İşçinin çalıştığı süre boyunca aldığı ücretlerin ortalaması üzerinden kıdem tazminatı hesaplaması öngörülerek, işçilere bir darbe de oradan vuruluyor.
• • •
Bu cilalı paketle geleceği belirsiz bir fona devredilmek istenen, işçinin yıllarca çalışarak sabırla biriktirdiği kıdem tazminatı kuşa çevriliyor.
Taslağa göre, işçi 60 yaşına geldiğinde, fonda biriken paranın sadece yüzde 25’ini alabilecek.

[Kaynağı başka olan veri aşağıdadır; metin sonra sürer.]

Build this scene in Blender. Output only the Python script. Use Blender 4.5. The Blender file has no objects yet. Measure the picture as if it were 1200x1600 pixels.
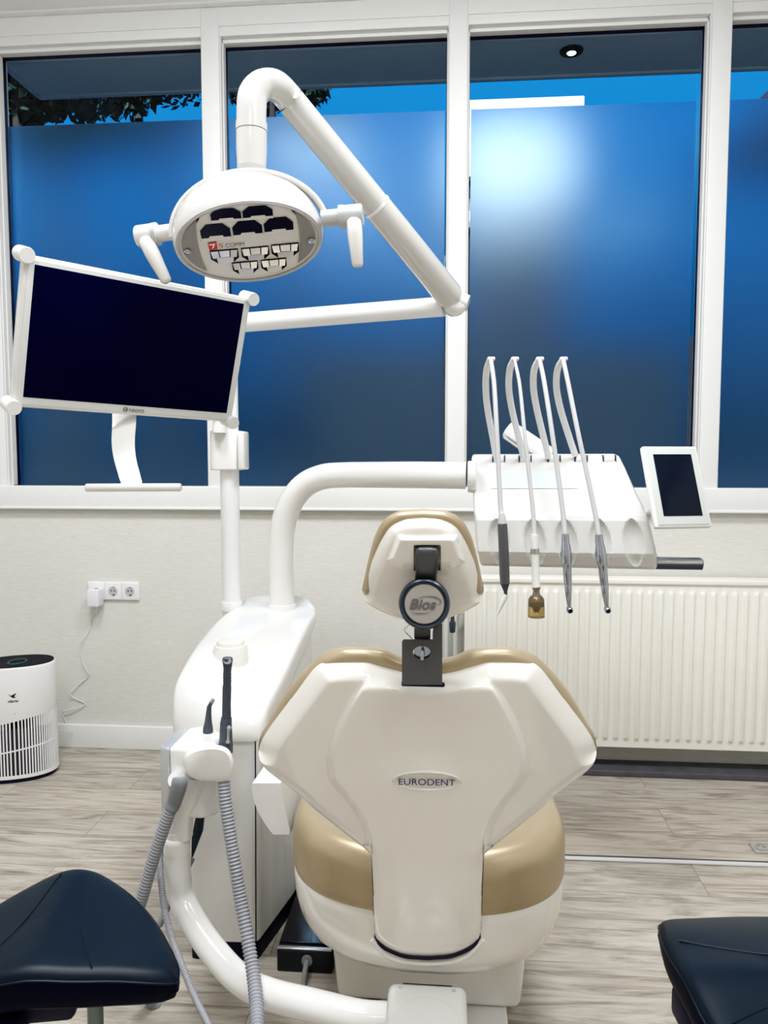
import bpy, bmesh, math, random
import numpy as np
from mathutils import Matrix, Vector

random.seed(7); rng = np.random.default_rng(7)
COL = bpy.context.scene.collection
SC = bpy.context.scene
V = lambda *a: np.array(a, float)
PI = math.pi

# ------------------------------------------------------------------ camera
CAM = V(0, 0, 1.32)
TH, PH, FPX = math.radians(4.8), math.radians(4.3), 1200.0
CF = V(-math.sin(TH)*math.cos(PH), math.cos(TH)*math.cos(PH), -math.sin(PH))
CR = V(math.cos(TH), math.sin(TH), 0.0)
CU = np.cross(CR, CF)
cd = bpy.data.cameras.new('camera'); cam = bpy.data.objects.new('camera', cd); COL.objects.link(cam)
cd.sensor_fit = 'VERTICAL'; cd.sensor_height = 36.0; cd.sensor_width = 27.0; cd.lens = 36.0*FPX/1600.0
cd.clip_start = 0.02; cd.clip_end = 200
cam.matrix_world = Matrix([[CR[0], CU[0], -CF[0], CAM[0]], [CR[1], CU[1], -CF[1], CAM[1]], [CR[2], CU[2], -CF[2], CAM[2]], [0, 0, 0, 1]])
SC.camera = cam


def ray(x, y):
    return CF + CR*((x-600)/FPX) - CU*((y-800)/FPX)


def W(x, y, Y):            # point of the photo's sight line at world depth Y
    d = ray(x, y); return CAM + d*(Y/d[1])


def WZ(x, y, Z):           # the same on a horizontal plane
    d = ray(x, y); return CAM + d*((Z-CAM[2])/d[2])


def nrm(v):
    v = np.asarray(v, float); return v/np.linalg.norm(v)


# ------------------------------------------------------------------ materials
MATS = {}


def mat(name, col, rough=.5, metal=0.0, coat=0.0, spec=.5, noise=0.0, nscale=40, bump=0.0, bscale=200, trans=0.0, ior=1.45, emit=None, estr=0, alpha=1.0):
    if name in MATS: return MATS[name]
    m = bpy.data.materials.new(name); m.use_nodes = True
    nt = m.node_tree; b = nt.nodes['Principled BSDF']
    c = tuple(col)+(1,)
    b.inputs['Base Color'].default_value = c
    b.inputs['Roughness'].default_value = rough; b.inputs['Metallic'].default_value = metal
    b.inputs['Coat Weight'].default_value = coat; b.inputs['Coat Roughness'].default_value = .04
    b.inputs['Specular IOR Level'].default_value = spec
    b.inputs['Transmission Weight'].default_value = trans; b.inputs['IOR'].default_value = ior
    b.inputs['Alpha'].default_value = alpha
    if emit: b.inputs['Emission Color'].default_value = tuple(emit)+(1,); b.inputs['Emission Strength'].default_value = estr
    tc = nt.nodes.new('ShaderNodeTexCoord')
    n = nt.nodes.new('ShaderNodeTexNoise'); n.inputs['Scale'].default_value = nscale; n.inputs['Detail'].default_value = 4
    nt.links.new(tc.outputs['Object'], n.inputs['Vector'])
    mx = nt.nodes.new('ShaderNodeMix'); mx.data_type = 'RGBA'
    k = max(noise, .02)
    mx.inputs[6].default_value = tuple(min(1, x*(1-k)) for x in col)+(1,); mx.inputs[7].default_value = tuple(min(1, x*(1+k)) for x in col)+(1,)
    nt.links.new(n.outputs['Fac'], mx.inputs[0]); nt.links.new(mx.outputs[2], b.inputs['Base Color'])
    if bump:
        n2 = nt.nodes.new('ShaderNodeTexNoise'); n2.inputs['Scale'].default_value = bscale; n2.inputs['Detail'].default_value = 3
        nt.links.new(tc.outputs['Object'], n2.inputs['Vector'])
        bp = nt.nodes.new('ShaderNodeBump'); bp.inputs['Strength'].default_value = bump; bp.inputs['Distance'].default_value = .002
        nt.links.new(n2.outputs['Fac'], bp.inputs['Height']); nt.links.new(bp.outputs['Normal'], b.inputs['Normal'])
    MATS[name] = m; return m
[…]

60 yaş ile 75 yaş arasında ise fonda biriken paranın yüzde 75’i SGK’dan alacağı yaşlılık aylığına ilave aylık olarak ödenecek.
İşçinin alacağı bu miktar, kaybettiği kıdem tazminatı tutarını karşılamayacağı için bir getiri sağlamayacak.
Bağlanacak aylık ödeme çok düşük kalacak.
• • •
Getirilmek istenen düzenlemede, işçinin ölümü halinde varislerinin fondan alacağı kıdem tazminatı veraset ve intikal vergisine de tabi olacak.
Varislerin eline geçecek para bir miktar da buradan düşecek.
Oysa, mevcut sistemde kıdem tazminatı sadece damga vergisine tabi…
• • •
Hazırlıkları yapılan bu çalışmaya karşı ilk kez işçi ve işveren kesimleri birlikte davranıyor.
Özellikle TİSK ve TOBB’un, işçi sendikalarıyla aynı çizgide olmaları dikkat çekiyor.
Hak-İş’in tavrı ise yaptığı ilk açıklamada gizli…
“Bu işin zamanlaması yanlış” diyor.
Hak-İş, düzenlemenin 2023 sonrasına kalmasını istiyor.
Yani…
“Bunu şimdi yaparsan seçimi riske sokarsın, 2023’te seçimi kazan ondan sonra yap” demek istiyor.
• • •
En çok dikkati çeken ise, TÜRK-İŞ’in tavrı…
Bu gibi durumlarda hep bir orta yol arayışında olan ve sonunda hak kaybı pahasına iktidarlarla anlaşmaya varan TÜRK-İŞ, bu kez her zamankinden farklı olarak dik duruyor.
TÜRK-İŞ Genel Başkanı, bu düzenlemenin “kırmızı çizgileri” olduğunu, aksi durumda genel grevin kaçınılmaz olduğunu birkaç kez tekrarladı.
• • •
Kıdem tazminatının bir bölümünün fona devredilmesi çalışmaları Ekim ayına kalmış görünüyor.
Hazırlanan taslak tekrar gündeme gelirse, sokaklar ısınacak.
İşçiler direnecek.
Çizgilerin ne kadar kırmızı olduğu, sözde değil eylemde ortaya çıkacak.